### EXERCISE DESCRIPTION
Print the listing below from its opening line through the line holding "the coffee table','tissue')", both ends included.
■ ■ ■ ■ ■
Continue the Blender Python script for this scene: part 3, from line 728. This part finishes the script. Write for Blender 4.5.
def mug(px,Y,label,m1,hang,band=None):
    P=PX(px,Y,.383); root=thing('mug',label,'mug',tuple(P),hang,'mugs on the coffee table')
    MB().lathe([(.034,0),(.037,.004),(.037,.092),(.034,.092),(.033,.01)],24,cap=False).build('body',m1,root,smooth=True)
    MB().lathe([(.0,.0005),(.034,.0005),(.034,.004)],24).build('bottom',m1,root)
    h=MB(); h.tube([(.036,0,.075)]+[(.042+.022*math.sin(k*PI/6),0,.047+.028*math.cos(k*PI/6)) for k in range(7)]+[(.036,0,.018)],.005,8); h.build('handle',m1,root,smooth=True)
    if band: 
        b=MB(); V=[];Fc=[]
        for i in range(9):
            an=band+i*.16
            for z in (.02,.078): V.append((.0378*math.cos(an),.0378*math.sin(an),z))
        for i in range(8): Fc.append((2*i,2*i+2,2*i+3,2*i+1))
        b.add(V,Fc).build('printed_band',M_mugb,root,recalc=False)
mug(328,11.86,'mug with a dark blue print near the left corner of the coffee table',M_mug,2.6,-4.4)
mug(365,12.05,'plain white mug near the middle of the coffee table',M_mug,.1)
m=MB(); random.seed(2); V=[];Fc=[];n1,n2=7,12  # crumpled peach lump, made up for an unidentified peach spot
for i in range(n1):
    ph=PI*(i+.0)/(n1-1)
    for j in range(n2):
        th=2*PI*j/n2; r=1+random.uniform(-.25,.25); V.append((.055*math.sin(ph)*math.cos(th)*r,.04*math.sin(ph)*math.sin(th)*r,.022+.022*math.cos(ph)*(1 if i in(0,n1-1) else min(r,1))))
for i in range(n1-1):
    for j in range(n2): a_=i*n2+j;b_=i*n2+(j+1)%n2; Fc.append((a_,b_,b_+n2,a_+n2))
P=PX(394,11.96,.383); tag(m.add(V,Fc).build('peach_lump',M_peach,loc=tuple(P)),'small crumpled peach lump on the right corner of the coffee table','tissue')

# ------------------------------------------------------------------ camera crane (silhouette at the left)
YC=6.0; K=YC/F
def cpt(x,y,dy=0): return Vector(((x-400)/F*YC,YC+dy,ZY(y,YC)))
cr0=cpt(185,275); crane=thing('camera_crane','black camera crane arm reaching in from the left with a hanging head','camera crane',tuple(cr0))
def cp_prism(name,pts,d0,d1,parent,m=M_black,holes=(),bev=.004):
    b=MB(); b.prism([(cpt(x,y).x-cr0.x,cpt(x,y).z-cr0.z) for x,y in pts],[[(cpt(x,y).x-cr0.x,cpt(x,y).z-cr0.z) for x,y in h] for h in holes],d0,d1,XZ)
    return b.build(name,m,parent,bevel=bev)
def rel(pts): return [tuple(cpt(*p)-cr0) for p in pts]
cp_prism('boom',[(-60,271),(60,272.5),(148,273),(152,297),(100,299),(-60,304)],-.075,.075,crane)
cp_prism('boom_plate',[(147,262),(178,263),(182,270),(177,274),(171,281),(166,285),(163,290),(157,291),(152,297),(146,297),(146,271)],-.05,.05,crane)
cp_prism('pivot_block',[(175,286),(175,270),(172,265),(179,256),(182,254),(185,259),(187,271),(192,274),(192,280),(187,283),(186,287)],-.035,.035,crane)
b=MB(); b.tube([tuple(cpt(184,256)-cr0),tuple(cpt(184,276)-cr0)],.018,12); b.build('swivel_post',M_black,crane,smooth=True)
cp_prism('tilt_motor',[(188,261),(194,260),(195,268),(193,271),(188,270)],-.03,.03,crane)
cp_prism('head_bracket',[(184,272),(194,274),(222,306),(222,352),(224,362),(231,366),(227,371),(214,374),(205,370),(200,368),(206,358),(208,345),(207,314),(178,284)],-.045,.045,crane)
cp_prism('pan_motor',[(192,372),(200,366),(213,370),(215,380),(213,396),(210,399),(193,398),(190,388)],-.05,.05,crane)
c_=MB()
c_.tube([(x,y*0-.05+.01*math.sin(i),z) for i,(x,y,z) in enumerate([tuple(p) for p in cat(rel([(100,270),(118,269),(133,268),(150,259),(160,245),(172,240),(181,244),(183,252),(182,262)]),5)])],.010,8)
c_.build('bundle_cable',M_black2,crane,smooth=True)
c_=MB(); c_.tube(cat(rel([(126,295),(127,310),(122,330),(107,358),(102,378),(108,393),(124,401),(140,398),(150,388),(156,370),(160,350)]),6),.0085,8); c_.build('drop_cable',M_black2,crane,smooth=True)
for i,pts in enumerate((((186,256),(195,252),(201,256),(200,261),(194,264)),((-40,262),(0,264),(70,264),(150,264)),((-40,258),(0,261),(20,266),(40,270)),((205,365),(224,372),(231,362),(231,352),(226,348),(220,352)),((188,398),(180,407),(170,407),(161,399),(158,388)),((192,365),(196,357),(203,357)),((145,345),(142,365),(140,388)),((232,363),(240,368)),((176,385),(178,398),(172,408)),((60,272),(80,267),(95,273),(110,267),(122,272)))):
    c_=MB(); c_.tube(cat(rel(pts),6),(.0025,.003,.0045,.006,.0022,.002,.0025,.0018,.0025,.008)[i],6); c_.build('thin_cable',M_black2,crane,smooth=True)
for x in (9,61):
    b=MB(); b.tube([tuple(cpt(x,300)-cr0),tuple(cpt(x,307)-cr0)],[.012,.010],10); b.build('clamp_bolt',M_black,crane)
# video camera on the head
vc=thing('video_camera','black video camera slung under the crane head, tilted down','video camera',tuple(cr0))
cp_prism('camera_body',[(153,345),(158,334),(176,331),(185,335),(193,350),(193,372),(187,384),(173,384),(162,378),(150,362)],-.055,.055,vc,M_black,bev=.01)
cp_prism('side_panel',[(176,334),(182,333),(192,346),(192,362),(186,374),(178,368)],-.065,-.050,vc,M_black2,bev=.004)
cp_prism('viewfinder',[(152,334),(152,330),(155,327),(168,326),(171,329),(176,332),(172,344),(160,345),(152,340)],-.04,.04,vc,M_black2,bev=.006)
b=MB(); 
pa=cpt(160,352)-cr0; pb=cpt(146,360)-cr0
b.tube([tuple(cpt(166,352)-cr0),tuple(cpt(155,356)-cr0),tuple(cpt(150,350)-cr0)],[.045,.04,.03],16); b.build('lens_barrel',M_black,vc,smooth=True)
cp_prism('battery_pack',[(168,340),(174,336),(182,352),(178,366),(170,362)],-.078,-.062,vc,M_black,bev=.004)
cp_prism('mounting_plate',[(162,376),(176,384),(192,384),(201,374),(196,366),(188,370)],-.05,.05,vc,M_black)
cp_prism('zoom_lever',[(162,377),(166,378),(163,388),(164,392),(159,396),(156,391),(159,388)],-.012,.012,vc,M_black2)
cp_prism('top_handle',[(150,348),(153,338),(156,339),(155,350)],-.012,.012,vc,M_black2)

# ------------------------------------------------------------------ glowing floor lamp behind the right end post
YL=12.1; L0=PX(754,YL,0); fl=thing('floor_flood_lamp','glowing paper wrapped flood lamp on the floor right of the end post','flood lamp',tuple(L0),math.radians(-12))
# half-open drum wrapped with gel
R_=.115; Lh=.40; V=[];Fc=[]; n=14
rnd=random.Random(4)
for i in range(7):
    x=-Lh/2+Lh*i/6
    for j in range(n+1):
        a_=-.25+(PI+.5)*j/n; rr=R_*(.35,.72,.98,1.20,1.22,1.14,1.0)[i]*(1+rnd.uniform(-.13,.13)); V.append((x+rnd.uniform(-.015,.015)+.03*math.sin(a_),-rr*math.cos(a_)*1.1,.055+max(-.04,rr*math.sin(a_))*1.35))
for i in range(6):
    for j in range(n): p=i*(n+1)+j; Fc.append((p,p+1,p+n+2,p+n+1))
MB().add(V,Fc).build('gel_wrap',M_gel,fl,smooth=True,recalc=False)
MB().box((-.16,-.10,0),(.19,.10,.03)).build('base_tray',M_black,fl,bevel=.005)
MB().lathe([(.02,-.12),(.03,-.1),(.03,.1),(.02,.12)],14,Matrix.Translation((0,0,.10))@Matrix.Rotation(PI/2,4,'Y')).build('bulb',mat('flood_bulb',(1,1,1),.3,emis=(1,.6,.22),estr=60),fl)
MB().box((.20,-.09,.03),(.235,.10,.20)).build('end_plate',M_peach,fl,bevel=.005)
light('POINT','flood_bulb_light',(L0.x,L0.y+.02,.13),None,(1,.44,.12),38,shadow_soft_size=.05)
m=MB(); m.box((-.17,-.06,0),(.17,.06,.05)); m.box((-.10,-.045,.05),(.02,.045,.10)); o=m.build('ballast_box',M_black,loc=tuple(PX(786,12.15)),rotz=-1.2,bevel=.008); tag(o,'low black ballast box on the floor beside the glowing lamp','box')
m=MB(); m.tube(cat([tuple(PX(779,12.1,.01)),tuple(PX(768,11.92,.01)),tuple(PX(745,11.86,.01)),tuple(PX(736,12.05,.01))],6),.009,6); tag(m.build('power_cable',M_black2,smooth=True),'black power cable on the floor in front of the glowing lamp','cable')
■ ■ ■ ■ ■
### SOLUTION TO THIS TASK
Continue the Blender Python script for this scene: part 3, from line 728. This part finishes the script. Write for Blender 4.5.
def mug(px,Y,label,m1,hang,band=None):
    P=PX(px,Y,.383); root=thing('mug',label,'mug',tuple(P),hang,'mugs on the coffee table')
    MB().lathe([(.034,0),(.037,.004),(.037,.092),(.034,.092),(.033,.01)],24,cap=False).build('body',m1,root,smooth=True)
    MB().lathe([(.0,.0005),(.034,.0005),(.034,.004)],24).build('bottom',m1,root)
    h=MB(); h.tube([(.036,0,.075)]+[(.042+.022*math.sin(k*PI/6),0,.047+.028*math.cos(k*PI/6)) for k in range(7)]+[(.036,0,.018)],.005,8); h.build('handle',m1,root,smooth=True)
    if band: 
        b=MB(); V=[];Fc=[]
        for i in range(9):
            an=band+i*.16
            for z in (.02,.078): V.append((.0378*math.cos(an),.0378*math.sin(an),z))
        for i in range(8): Fc.append((2*i,2*i+2,2*i+3,2*i+1))
        b.add(V,Fc).build('printed_band',M_mugb,root,recalc=False)
mug(328,11.86,'mug with a dark blue print near the left corner of the coffee table',M_mug,2.6,-4.4)
mug(365,12.05,'plain white mug near the middle of the coffee table',M_mug,.1)
m=MB(); random.seed(2); V=[];Fc=[];n1,n2=7,12  # crumpled peach lump, made up for an unidentified peach spot
for i in range(n1):
    ph=PI*(i+.0)/(n1-1)
    for j in range(n2):
        th=2*PI*j/n2; r=1+random.uniform(-.25,.25); V.append((.055*math.sin(ph)*math.cos(th)*r,.04*math.sin(ph)*math.sin(th)*r,.022+.022*math.cos(ph)*(1 if i in(0,n1-1) else min(r,1))))
for i in range(n1-1):
    for j in range(n2): a_=i*n2+j;b_=i*n2+(j+1)%n2; Fc.append((a_,b_,b_+n2,a_+n2))
P=PX(394,11.96,.383); tag(m.add(V,Fc).build('peach_lump',M_peach,loc=tuple(P)),'small crumpled peach lump on the right corner of the coffee table','tissue')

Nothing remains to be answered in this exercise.